J.-J.F.: Bom, os suíços chegaram numa terra de “ninguém”, entre aspas porque estavam lá os índios, mas infelizmente na História do Brasil contam pouco sobre eles. Fora os índios, não havia ninguém nessas terras, uma terra aliás muito pobre, com mata atlântica e muito íngreme. Colocaram os suíços lá para semear e cultivar essa terra. O rei mandou construir algumas moradias e deu uma ajuda financeira durante um ano, depois desse período, cada um tinha que se virar por conta própria.

A questão é que perto de Nova Friburgo fica o Vale do Paraíba, que era na época o centro da produção do café. Lá tinha colônias de portugueses e brasileiros que lucravam com o café. Os colonos suíços de Nova Friburgo viam as tropas de mulas carregadas de sacos de café que passavam em direção ao porto do Rio e logo entenderam que isso era mais interessante para ganhar dinheiro.

No entanto, havia uma cláusula no contrato de imigração que dizia que eles não podiam sair de Nova Friburgo, mas muitos não respeitaram essa cláusula e partiram para aquela região, onde trabalharam no café, compraram fazenda e utilizaram escravos também, como os portugueses, e uma parte desses suíços enriqueceram com o café. Em apenas dois anos, por volta de 1822 e 23, dos 1600 suíços que chegaram a Nova Friburgo, só restavam 300 na localidade. Os outros todos foram ou para a cidade do Rio de Janeiro, ou para o Vale do Paraíba trabalhar com o café.

swissinfo.ch: Por que eles não guardaram a língua e a cultura, como os colonos alemães no Sul do Brasil?

J.-J.F.: Tem primeiro uma questão do tempo, porque essa imigração tem 200 anos. A maioria das colônias do Sul do Brasil, do estado de São Paulo indo mais ao Sul do país, são imigrações do final do século XIX. É uma diferença de quase 100 anos ou mais que faz diferença.

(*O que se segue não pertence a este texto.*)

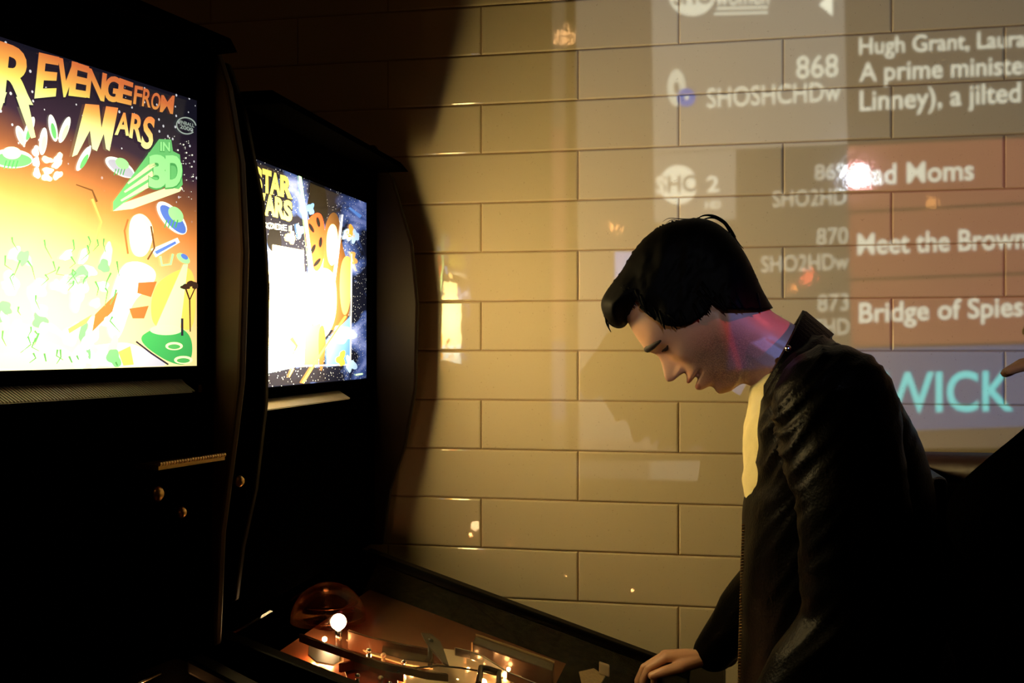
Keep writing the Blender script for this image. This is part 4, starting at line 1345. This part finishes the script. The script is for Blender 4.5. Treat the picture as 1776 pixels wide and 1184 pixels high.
foot = SP(1480, 1400); foot.z = 0
P1 = empty('person', foot)
tag(P1, 'dark haired person in a black jacket bending over the far pinball machine', 'person')

# beard growth on the jaw, spread over the cheek as painted shade
M_skin1 = mat('skin_stubble_and_shade', (0.52, 0.29, 0.18), 0.42, var=0.08, scale=60, bump=0.05, sss=0.10)
def stubble_and_shade():
    nt = M_skin1.node_tree; b = nt.nodes['Principled BSDF']
    src = b.inputs['Base Color'].links[0].from_socket
    tc = next(n for n in nt.nodes if n.type == 'TEX_COORD')
    fac = None
    for sd in (1, -1):
        c = fr1.p(-48, 72, 52 * sd) - foot
        vm = nt.nodes.new('ShaderNodeVectorMath'); vm.operation = 'DISTANCE'
        nt.links.new(tc.outputs['Object'], vm.inputs[0]); vm.inputs[1].default_value = c
        f = mapr(nt, vm.outputs['Value'], 0.034, 0.068, 1.0, 0.0)
        fac = f if fac is None else math_n(nt, 'MAXIMUM', fac, f)
    nz = nt.nodes.new('ShaderNodeTexNoise'); nz.inputs['Scale'].default_value = 700
    nt.links.new(tc.outputs['Object'], nz.inputs['Vector'])
    fac = math_n(nt, 'MULTIPLY', fac, mapr(nt, nz.outputs['Fac'], 0.35, 0.6, 0.35, 0.75))
    c = mixc(nt, fac, src, (0.09, 0.045, 0.03))
    for (a_, b_, r_) in ((-12.5, 136, 0.0095), (-31, 135, 0.0085)):
        vm = nt.nodes.new('ShaderNodeVectorMath'); vm.operation = 'MULTIPLY'
        sb = nt.nodes.new('ShaderNodeVectorMath'); sb.operation = 'SUBTRACT'
        nt.links.new(tc.outputs['Object'], sb.inputs[0]); sb.inputs[1].default_value = fr1.p(a_, b_, 0) - foot
        d = []
        for ax, sc in ((fr1.A, 1.35), (fr1.B, 0.75), (fr1.L, 0.42)):
            dt = nt.nodes.new('ShaderNodeVectorMath'); dt.operation = 'DOT_PRODUCT'
            nt.links.new(sb.outputs[0], dt.inputs[0]); dt.inputs[1].default_value = ax
            e = math_n(nt, 'MULTIPLY', dt.outputs['Value'], sc); d.append(math_n(nt, 'MULTIPLY', e, e))
        rr_ = math_n(nt, 'SQRT', math_n(nt, 'ADD', math_n(nt, 'ADD', d[0], d[1]), d[2]))
        c = mixc(nt, mapr(nt, rr_, r_ * .75, r_, 0.75, 0.0), c, (0.30, 0.09, 0.07))
    nt.links.new(c, b.inputs['Base Color'])
stubble_and_shade()
# pose points
sh_l, sh_r = SP(1428, 690, 0.185), SP(1424, 690, -0.185)
el_l = SP(1450, 1010, 0.25); el_r = SP(1370, 1065, -0.27)
wr_l = MBm.inv.inverted() @ Vector((0.70, ynB - 0.058, 0.872))
wr_r = W(1232, 1136, 1.955)
hip = SP(1490, 1200); hip.z = 0.93
kn_l, kn_r = SP(1500, 1400, 0.12), SP(1490, 1400, -0.12); kn_l.z = kn_r.z = 0.50
an_l, an_r = SP(1490, 1500, 0.15), SP(1490, 1500, -0.14); an_l.z = an_r.z = 0.09

mb = MB()
head_mesh(mb, fr1)
neck0 = fr1.p(-120, 20, 0); neck1 = SP(1400, 665)
limb(mb, [fr1.p(-60, 18, 0), neck0, neck1], [0.046, 0.048, 0.048])
limb(mb, [neck1, SP(1440, 760), SP(1450, 850), SP(1470, 1000), hip], [0.05, 0.085, 0.10, 0.10, 0.10])
limb(mb, [sh_l, SP(1425, 720), sh_r], [0.045, 0.06, 0.045])
for s_, e_, w_ in ((sh_l, el_l, wr_l), (sh_r, el_r, wr_r)):
    limb(mb, [s_, e_, w_], [0.045, 0.036, 0.026])
for h_, k_, a_ in ((hip + LF * .09, kn_l, an_l), (hip - LF * .09, kn_r, an_r)):
    limb(mb, [h_, k_, a_, a_ + FW * 0.12 - UP * 0.05], [0.08, 0.055, 0.035, 0.03])
# right hand lies over the corner of the lock bar, thumb toward the camera side
hand(mb, wr_r, (FW * 0.95 - UP * 0.10 - LF * .1), (UP * 0.96 + FW * .1), LF + UP * .25, 0.92, curl=0.55, thumb_out=0.55)
hand(mb, wr_l, (FW * 0.95 - UP * 0.25), LF, UP, 0.95, curl=0.25)
body1 = remeshed(mb, 'body', M_skin1, 0.0020, 1, P1, sfac=0.4)

# brows and lashes, thickened to paint in the eye socket shadow
def face_at(l, a, sd):
    s_ = math.asin(min(1, l / interp(H_W, a))) / PI
    return head_point(a, s_ * sd)
for sd in (1, -1):
    for nm, ctl, rmax, sink in (('eyebrow_with_shade', [(9, 77), (22, 77), (36, 74.5), (48, 69), (60, 62)], 0.0056, -2.6), ('eyelashes_with_shade', [(18, 53), (30, 49.5), (42, 47.5), (54, 49)], 0.0030, -1.2)):
        mb = MB(); P, R_ = [], []
        for i in range(len(ctl) - 1):
            for k in range(4):
                t = k / 4; l = ctl[i][0] * (1 - t) + ctl[i + 1][0] * t; a = ctl[i][1] * (1 - t) + ctl[i + 1][1] * t
                a_, b_, l_ = face_at(l, a, sd); P.append(fr1.p(a_, b_ + sink, l_))
        n = len(P); R_ = [rmax * (0.25 + 0.75 * math.sin(PI * (0.08 + 0.86 * i / (n - 1))) ** .8) for i in range(n)]
        mb.tube(P, R_, 8, rounded=True)
        o = mb.build(nm, M_lash, P1, smooth=True); o.data.transform(P1.matrix_basis.inverted())

# hair
outer1 = [(1092, 552), (1086, 566), (1072, 571), (1056, 563), (1046, 546), (1041, 527), (1047, 511), (1062, 490), (1078, 470), (1090, 448), (1104, 428), (1122, 408), (1140, 395), (1160, 386), (1185, 380), (1212, 377), (1240, 384), (1262, 400), (1280, 420), (1296, 445), (1308, 470), (1320, 498), (1332, 520), (1341, 534)]
inner_near = [(1341, 534), (1326, 538), (1300, 537), (1275, 536), (1263, 535), (1258, 523), (1251, 521), (1246, 538), (1232, 550), (1215, 561), (1190, 567), (1168, 564), (1150, 553), (1138, 540), (1128, 527), (1120, 514), (1112, 524), (1103, 536), (1092, 552)]
def near_fix(p, f):                              # these edges lie on the near side of the head
    return (888 + (p[0] - 888) * f, HZ + (p[1] - HZ) * f)
inner1 = []
for i, p in enumerate(inner_near):
    f = 0.958
    if i == 0 or i == len(inner_near) - 1: f = 1.0
    elif i in (1, len(inner_near) - 2): f = 0.985
    elif i in (2, len(inner_near) - 3): f = 0.972
    inner1.append(near_fix(p, f))
mbh, half1 = hair_block(fr1, ab1, outer1, inner1, 92, 72, P1, seed=2)
rl = random.Random(11)
ab_in = [Vector(ab1(*p)) for p in inner1]
for k in range(70):                              # ragged ends along the hairline
    i = rl.randrange(1, len(ab_in) - 2); t = rl.random()
    e = ab_in[i] * (1 - t) + ab_in[i + 1] * t
    up = Vector((22 + rl.uniform(-4, 10), -12 + rl.uniform(-8, 8)))
    p0 = e + up; p2 = e - up * rl.uniform(0.05, 0.32)
    h0, h1 = half1(p0), half1(e)
    sg = 1 if k % 3 else -1
    P = [fr1.p(p0.x, p0.y, sg * (h0 - 1)), fr1.p((p0.x + e.x) / 2, (p0.y + e.y) / 2, sg * ((h0 + h1) / 2 + 1.0)), fr1.p(e.x, e.y, sg * (h1 + .5)), fr1.p(p2.x, p2.y, sg * (h1 - 2))]
    r0 = rl.uniform(0.0012, 0.0028)
    mbh.tube(P, [r0, r0, r0 * .7, r0 * .15], 6)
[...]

A outra questão é que em Nova Friburgo, depois dos suíços, chegaram imigrantes de nove países diferentes: alemães, italianos, espanhóis, japoneses, sírios-libaneses, austríacos, húngaros, sem falar dos portugueses, índios e escravos que já estavam na região. Todos esses povos se misturavam, e a única coisa em comum era a língua portuguesa.